A hydrosocial perspective on the imaginaries of climate-proof water supply for Metropolitan Barcelona  
Hug March (Universitat Oberta de Catalunya) Zora Kovacic (Universitat Oberta de Catalunya)

Presentation short abstract

We examine Barcelona’s Indirect Potable Reuse (IPR) through a hydrosocial lens. We argue IPR acts as a technological fix: while promising "climate-proof" security, it obscures energy and equity risks. We call for a critical analysis of these new water imaginaries.

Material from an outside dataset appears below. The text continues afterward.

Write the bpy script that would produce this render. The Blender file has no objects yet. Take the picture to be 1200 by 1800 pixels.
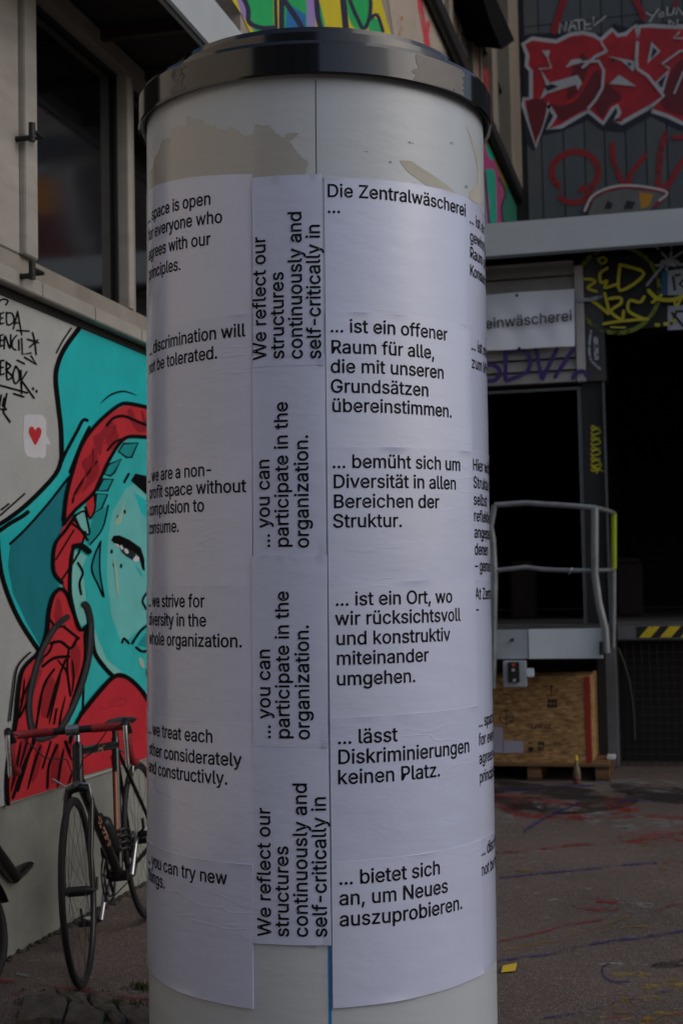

Presentation long abstract

Together with desalination, Indirect Potable Reuse (IPR) emerges as a pivotal site of socio-technical innovation and controversy in the debates on urban water supply and management. Despite its growing prominence, IPR has received limited critical analysis compared to desalination. This contribution attempts to address this gap by examining IPR in the Metropolitan Area of Barcelona through the lens of the hydrosocial cycle. Following the severe drought of 2023-2024, the regional strategy shifted beyond desalination to increasingly rely on IPR from the Llobregat and Besòs rivers to combat structural scarcity. Employing a qualitative methodology, we investigate the narratives that drive the imagining of a "climate-proof" water supply as foreseen in the new water planning documents prepared by the regional authority. Theoretically, the paper bridges critical hydrosocial perspectives with the concepts of sociotechnical imaginaries and futures-in-the-making. We argue that the planned expansion of IPR infrastructure functions as a technological fix for climate uncertainty, yet it simultaneously generates new tensions. While these solutions promise security, they obscure latent risks regarding health safety, energy intensity, and the socioeconomic impacts of rising water prices. By analyzing these dynamics, our contribution highlights the politics of reconfiguring urban water systems, demonstrating that the technological pursuit of resilience must be critically evaluated considering issues of distributive justice and social equity to shape truly sustainable futures.